I love that. Build your service to be robust. Never assume that dependencies are 100% reliable. Gracefully handle failures. Don't just go hard down, or worse, sure horribly in a way that you can't recover from automatically when you're dependencies come back. I've seen a single database outage cause cascading failures across a whole site even though most services had no direct connection to the database. And recovery had to be done in order of dependency, or else you're playing whack-a-mole for an hour)

> VP approval is needed to make updates on the status board.

Isn't that normal? Updating the status has a cost (reparations to customers if you breach SLA). You don't want some on-call engineer stressing over the status page while trying to recover stuff.


Come on, we all know managers don’t want to claim an outage till the last minute.


"Yes, VP approval is needed to make any updates on the status dashboard."

If services are clearly down, why is this needed ? I can understand the oversights required for a company like Amazon but this sounds strange to me. If services are clearly down, I want that damn status update right away as a customer.


Because "services down" also means SLA credits.


Hiding behind a throw away account does not help your point.

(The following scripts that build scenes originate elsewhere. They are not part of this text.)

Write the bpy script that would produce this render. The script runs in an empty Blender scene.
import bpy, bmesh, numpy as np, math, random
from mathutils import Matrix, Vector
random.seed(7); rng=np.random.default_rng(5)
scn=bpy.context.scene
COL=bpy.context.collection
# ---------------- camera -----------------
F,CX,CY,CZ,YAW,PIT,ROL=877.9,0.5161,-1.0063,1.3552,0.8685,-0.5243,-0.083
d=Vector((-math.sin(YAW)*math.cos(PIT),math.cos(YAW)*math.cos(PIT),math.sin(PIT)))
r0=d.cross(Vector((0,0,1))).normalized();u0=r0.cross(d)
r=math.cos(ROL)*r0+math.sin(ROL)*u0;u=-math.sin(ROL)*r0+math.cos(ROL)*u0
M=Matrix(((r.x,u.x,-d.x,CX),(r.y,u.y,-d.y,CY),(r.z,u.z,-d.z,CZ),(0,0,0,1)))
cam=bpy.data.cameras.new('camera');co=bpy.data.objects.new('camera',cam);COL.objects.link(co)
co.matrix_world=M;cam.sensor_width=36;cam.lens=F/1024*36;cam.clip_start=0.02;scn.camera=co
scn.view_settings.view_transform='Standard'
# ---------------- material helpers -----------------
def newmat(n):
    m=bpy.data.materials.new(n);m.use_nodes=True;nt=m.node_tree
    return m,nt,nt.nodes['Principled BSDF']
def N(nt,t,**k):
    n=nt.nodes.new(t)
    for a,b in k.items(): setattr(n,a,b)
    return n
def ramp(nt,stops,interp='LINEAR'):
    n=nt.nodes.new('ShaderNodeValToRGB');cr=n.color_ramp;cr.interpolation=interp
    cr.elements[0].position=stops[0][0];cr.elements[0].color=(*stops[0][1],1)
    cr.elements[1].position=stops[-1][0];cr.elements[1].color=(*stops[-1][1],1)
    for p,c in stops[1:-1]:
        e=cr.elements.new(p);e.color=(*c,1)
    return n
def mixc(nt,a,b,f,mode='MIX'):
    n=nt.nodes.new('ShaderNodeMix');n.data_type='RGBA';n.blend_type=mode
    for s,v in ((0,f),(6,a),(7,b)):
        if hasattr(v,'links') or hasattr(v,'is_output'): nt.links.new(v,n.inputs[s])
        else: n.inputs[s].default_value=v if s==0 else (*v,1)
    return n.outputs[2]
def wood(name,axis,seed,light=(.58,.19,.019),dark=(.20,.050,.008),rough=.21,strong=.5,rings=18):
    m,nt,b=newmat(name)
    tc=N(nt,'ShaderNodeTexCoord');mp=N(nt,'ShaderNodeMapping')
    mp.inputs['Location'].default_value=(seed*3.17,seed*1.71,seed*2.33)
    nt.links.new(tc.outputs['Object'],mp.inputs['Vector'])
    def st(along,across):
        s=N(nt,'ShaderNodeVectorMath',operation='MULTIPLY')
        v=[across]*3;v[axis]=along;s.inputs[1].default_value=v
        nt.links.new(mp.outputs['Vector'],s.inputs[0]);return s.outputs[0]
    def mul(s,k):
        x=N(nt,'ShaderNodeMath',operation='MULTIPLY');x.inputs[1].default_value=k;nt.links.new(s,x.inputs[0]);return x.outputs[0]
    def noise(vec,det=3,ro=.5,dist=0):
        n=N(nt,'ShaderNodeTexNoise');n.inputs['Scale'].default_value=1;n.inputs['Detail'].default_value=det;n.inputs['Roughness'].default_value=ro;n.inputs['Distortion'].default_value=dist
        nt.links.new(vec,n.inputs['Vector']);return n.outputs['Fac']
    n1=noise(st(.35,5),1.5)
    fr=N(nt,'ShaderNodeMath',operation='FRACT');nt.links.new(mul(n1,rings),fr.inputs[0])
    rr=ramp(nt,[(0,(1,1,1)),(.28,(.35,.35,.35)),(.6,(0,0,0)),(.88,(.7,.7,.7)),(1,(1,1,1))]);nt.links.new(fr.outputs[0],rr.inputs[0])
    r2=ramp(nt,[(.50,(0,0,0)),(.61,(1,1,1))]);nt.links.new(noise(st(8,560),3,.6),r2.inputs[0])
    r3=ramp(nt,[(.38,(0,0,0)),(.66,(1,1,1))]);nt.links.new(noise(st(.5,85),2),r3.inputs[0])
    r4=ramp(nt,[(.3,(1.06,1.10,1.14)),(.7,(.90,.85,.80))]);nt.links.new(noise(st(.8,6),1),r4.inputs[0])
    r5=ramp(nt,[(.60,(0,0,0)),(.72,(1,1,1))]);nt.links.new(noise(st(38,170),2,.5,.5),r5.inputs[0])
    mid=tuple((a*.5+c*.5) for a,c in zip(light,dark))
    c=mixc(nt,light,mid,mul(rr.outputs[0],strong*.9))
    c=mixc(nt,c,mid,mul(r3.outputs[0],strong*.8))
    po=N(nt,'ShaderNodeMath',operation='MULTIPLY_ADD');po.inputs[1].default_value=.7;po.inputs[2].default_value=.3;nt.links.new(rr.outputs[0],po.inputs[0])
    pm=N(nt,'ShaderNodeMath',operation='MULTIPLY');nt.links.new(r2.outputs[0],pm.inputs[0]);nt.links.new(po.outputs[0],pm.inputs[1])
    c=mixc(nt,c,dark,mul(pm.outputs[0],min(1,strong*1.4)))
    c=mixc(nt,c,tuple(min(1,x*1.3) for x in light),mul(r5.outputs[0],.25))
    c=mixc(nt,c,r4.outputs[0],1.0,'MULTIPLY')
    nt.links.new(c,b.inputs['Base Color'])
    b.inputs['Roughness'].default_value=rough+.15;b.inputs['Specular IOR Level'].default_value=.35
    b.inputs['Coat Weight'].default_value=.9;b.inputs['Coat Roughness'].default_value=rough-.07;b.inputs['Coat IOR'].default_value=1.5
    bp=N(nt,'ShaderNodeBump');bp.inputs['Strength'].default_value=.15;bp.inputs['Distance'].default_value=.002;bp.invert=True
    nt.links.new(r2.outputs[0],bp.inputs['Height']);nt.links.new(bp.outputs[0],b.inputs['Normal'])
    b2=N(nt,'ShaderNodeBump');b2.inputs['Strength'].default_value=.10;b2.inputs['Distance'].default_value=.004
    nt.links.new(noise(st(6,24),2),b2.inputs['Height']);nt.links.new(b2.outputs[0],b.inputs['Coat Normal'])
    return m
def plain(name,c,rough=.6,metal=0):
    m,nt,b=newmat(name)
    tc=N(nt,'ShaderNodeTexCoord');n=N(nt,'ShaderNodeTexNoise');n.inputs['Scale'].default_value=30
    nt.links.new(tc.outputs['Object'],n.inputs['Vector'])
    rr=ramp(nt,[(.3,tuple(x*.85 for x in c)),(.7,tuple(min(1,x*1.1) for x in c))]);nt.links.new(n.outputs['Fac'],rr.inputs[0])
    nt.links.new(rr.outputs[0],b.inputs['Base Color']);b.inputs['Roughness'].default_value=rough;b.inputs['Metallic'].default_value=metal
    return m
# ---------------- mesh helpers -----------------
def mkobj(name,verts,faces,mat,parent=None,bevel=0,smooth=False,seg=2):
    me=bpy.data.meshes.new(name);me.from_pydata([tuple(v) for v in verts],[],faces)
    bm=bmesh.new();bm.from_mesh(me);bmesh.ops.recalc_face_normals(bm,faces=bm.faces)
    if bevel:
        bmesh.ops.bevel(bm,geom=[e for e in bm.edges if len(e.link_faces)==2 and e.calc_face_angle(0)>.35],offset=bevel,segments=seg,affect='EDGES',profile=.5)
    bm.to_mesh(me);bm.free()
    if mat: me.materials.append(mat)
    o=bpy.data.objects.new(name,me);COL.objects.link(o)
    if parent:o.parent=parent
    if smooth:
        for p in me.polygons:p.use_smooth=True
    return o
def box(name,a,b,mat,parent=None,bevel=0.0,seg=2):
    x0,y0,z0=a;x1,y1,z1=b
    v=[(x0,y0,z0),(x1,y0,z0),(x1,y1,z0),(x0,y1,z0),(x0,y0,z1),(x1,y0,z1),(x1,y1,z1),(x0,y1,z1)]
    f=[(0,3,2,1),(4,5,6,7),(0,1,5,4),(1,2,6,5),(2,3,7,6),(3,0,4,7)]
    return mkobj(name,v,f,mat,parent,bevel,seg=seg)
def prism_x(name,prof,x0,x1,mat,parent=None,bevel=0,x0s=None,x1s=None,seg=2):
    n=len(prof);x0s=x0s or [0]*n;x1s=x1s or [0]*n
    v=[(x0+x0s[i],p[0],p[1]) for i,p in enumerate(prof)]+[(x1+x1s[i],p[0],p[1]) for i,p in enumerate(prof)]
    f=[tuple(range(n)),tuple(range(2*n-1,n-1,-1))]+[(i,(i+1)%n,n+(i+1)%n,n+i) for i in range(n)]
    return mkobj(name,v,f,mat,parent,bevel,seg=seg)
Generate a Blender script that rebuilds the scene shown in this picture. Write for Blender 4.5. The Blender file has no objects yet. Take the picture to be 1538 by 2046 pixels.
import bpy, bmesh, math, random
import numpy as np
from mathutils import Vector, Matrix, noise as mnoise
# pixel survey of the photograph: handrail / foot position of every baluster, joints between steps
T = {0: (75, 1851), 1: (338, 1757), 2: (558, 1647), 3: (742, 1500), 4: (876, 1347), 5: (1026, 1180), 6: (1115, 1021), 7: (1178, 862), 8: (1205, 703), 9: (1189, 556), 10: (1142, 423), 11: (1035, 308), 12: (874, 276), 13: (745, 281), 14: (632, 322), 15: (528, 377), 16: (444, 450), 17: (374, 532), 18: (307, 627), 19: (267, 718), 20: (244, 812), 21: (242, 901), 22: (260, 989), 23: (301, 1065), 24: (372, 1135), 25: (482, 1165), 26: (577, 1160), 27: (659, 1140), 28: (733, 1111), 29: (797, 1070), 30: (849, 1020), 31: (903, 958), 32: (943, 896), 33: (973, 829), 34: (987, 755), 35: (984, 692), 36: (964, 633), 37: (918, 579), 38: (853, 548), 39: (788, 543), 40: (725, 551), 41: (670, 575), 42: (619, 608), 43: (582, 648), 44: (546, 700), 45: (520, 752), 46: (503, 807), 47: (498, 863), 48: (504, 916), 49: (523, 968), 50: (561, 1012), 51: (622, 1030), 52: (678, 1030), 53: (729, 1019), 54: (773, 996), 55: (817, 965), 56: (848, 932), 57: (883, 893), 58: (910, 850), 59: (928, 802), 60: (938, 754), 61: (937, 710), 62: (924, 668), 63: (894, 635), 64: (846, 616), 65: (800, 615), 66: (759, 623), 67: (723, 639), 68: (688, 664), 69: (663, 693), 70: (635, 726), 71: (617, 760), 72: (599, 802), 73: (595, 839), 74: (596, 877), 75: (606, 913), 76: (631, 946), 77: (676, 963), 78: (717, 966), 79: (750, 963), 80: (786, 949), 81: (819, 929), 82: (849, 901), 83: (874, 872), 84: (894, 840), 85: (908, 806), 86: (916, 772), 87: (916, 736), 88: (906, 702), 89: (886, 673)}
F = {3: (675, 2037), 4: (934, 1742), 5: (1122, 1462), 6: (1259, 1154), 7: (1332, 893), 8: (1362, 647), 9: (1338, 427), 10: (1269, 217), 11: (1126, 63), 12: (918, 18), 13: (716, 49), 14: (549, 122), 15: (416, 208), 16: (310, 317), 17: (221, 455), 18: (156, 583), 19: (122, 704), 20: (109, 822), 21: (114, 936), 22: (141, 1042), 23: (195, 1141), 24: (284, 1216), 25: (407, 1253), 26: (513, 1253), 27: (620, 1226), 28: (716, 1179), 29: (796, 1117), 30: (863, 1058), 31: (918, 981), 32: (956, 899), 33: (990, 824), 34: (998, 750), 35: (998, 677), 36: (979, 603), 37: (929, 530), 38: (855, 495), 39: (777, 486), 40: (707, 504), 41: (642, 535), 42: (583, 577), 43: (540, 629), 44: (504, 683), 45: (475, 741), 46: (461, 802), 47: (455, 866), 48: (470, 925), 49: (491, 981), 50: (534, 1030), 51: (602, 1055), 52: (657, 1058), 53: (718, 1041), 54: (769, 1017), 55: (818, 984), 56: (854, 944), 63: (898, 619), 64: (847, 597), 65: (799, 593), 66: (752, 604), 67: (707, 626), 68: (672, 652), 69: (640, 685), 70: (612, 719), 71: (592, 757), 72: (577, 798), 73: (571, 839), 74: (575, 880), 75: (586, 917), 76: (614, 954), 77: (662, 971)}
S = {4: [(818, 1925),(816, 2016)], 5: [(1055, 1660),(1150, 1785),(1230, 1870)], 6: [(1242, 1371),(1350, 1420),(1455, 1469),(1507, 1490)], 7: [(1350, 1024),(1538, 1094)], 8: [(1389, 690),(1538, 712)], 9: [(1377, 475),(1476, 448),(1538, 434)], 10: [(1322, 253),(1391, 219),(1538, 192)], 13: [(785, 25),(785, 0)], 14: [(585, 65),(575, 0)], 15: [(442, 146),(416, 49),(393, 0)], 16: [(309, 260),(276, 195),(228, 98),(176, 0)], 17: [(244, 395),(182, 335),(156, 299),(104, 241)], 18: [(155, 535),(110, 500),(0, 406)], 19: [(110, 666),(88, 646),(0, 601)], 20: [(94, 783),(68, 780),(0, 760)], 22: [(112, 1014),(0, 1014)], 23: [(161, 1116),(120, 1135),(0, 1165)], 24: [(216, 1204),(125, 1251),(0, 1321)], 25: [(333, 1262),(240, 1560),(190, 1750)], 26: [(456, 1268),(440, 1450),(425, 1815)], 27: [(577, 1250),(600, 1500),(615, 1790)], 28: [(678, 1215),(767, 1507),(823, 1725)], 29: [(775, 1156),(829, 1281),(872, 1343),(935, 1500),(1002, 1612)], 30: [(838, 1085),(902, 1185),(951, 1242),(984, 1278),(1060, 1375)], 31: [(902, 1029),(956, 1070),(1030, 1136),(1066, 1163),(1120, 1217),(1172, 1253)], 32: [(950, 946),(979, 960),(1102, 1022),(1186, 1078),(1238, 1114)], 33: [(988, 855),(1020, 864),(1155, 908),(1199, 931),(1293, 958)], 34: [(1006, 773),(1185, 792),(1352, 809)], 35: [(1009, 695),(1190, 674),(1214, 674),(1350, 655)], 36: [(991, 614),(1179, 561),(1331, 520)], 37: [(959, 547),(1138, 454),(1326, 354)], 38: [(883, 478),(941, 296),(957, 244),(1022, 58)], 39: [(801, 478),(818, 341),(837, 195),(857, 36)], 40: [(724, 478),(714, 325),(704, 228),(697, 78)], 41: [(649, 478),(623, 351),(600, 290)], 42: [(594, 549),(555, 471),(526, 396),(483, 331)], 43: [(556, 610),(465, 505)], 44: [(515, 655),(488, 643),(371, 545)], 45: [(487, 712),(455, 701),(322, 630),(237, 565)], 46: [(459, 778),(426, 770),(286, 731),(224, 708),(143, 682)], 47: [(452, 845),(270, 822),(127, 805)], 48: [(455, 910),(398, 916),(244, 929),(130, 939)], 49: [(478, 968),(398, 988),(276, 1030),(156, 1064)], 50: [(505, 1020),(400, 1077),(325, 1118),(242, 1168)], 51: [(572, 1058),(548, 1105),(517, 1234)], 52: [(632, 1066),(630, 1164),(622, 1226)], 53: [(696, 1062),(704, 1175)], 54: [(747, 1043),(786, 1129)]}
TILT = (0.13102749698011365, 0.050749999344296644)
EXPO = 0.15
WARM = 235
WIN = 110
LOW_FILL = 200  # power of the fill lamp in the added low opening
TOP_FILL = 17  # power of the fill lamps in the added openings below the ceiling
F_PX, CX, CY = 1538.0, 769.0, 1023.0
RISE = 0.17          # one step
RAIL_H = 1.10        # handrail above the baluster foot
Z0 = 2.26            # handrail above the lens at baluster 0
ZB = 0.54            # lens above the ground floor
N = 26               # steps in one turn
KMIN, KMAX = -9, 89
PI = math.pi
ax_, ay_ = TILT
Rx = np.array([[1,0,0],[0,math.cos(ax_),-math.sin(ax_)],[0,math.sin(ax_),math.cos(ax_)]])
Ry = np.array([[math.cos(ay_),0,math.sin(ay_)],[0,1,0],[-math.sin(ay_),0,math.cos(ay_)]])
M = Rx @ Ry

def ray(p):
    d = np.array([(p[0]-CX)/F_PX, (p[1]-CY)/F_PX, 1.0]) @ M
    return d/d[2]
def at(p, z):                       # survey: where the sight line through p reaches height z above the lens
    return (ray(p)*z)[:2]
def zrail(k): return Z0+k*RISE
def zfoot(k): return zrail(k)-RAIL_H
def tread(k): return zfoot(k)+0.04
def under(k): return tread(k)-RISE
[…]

The person is unlikely to have been authorized as a spokesman for AWS. In many workplaces, doing that is grounds for disciplinary action. Hence, throwaway.


Well, when you talk about blameless post mortems and how they are valued at the company... A throw-away does make me doubt that the culture supports being blameless :)


Well, I understand that, but if you look at his account history it is only pro-Amazon comments. It feels like propaganda more than information, and all I am saying is that the throwaway does not add credibility or a feeling that his opinion are genuine.


[flagged]


This post broke the site guidelines badly. If you'd please review https://news.ycombinator.com/newsguidelines.html and stick to the rules in the future, we'd be grateful.

Edit: also, could you please stop posting unsubstantive comments generally? You've unfortunately been doing that repeatedly, and we're trying for something else here.